Parece poco preciso decir que existe violencia en las escuelas. El barrio de El Puche, en Almería, donde el niño de 10 años vive y tiene su colegio, es duro, violento, de mala vida, y por mala vida no entiendo nada moral, sino, sólo y literalmente, malas condiciones de vida. Las escuelas no son violentas, o no todas las escuelas son violentas. En la ciudad hay zonas más violentas que otras. La escuela quiere ser igualitaria, hacer más iguales a los ciudadanos, todos felices e iguales en la escuela obligatoria y gratuita. ¿Es imposible? El caso es que ni siquiera la escolarización es igual para todos, porque son distintos los colegios, y están en barrios distintos, y luego todos los alumnos, por igual, salen de clase y llegan a sus casas, y las casas también son implacablemente distintas.

Las autoridades piden consideración y respeto hacia el maestro, pero el maestro ha ido cayendo poco a poco en el mismo descrédito que la cultura tradicional, un tostón nada divertido. La urbanidad es un atraso: sólo hace que entres el último en los sitios. Ciertos valores, sin embargo, ciertos principios morales son hoy casi unánimemente compartidos por todas las clases: estamos de acuerdo sobre el fulgor del dinero, la arrogancia y la prepotencia. El espectáculo cultural más compartido es, además de la televisión, el cine americano, es decir, la humillación del enemigo sin perdón ni piedad, la venganza bíblica, vía videoclub. El dinero es lo que verdaderamente da consideración y respeto, y el maestro no es rico.

La educación es obligatoria, y la obligatoriedad la convierte, para algunas familias, en algo parecido al reclutamiento forzoso. Lo que es un derecho, puede vivirse como un asalto, una imposición, una intromisión policial y penal. La violencia no es propia de las escuelas, sino de nuestras ciudades. Cuanto más incómodas sean las calles, más incómodas serán sus escuelas. ¿Cómo se comporta uno en un mundo idealmente igual, en el que están satisfechas las necesidades básicas, si uno llega de un barrio especial, básicamente necesitado y escandalosamente desigual?
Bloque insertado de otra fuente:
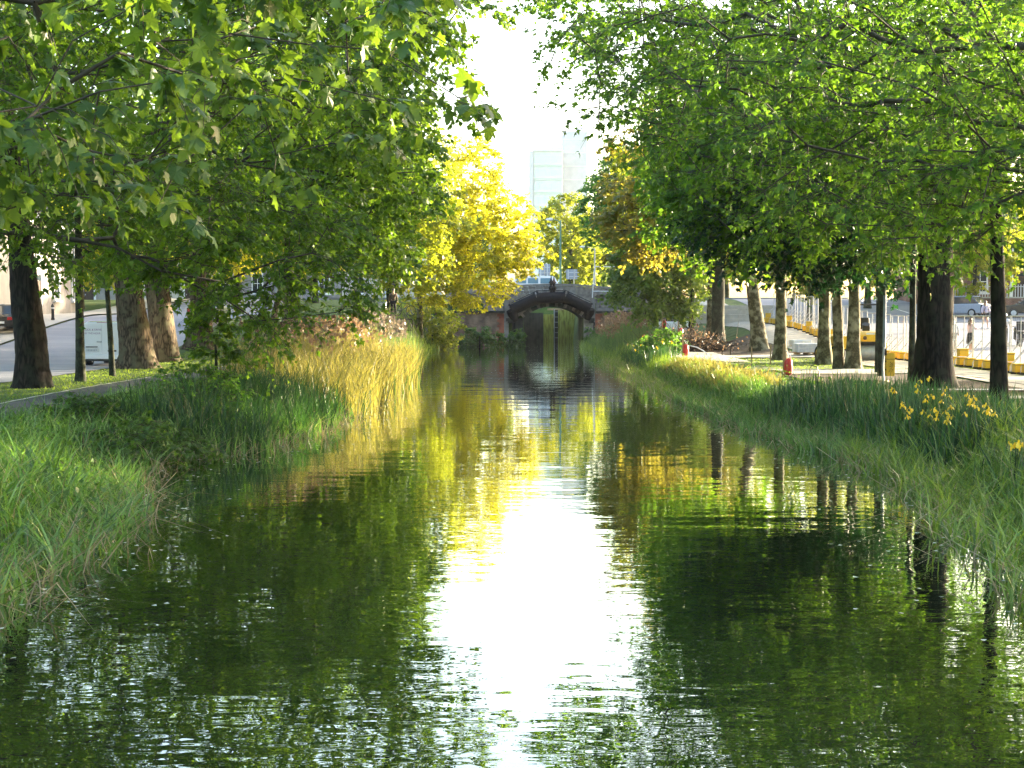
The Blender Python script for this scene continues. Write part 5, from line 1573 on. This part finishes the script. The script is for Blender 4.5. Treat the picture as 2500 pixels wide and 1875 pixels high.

La desorientación es agresiva, y se producen estos hechos: un cabezazo, un puñetazo a la mandíbula que exige una operación quirúrgica de tres horas. Sale en el periódico, la radio y la televisión, y ya sabe uno cómo comportarse. Ya ha encontrado un modelo de conducta.

¿Pueden nuestras ciudades ser más habitables? Nadie se lo pregunta, porque las grandes cuestiones escolares de los últimos días han sido otras, mucho más espirituales y atentas a un niño imaginario, sin experiencia del mal y en estado de eterno infantilismo paradisíaco: ¿Es adecuado que el niño toque un papel donde se menciona la unidad de España? ¿Debe sufrir un estudiante de bachillerato el dolor de estudiar historia, las maldades del franquismo en Almonte, por ejemplo, o de los antifranquistas en cualquier otro sitio, según el profesor que le toque? Algunos alumnos reciben estos días propaganda para un viaje a Valencia, con el Papa, en julio. ¿Los traumatizará la publicidad apostólica? En estos tiempos convulsos sería conveniente que la familia se reúna en torno al Santo Padre, dicen desde el colegio. No todas las escuelas son violentas.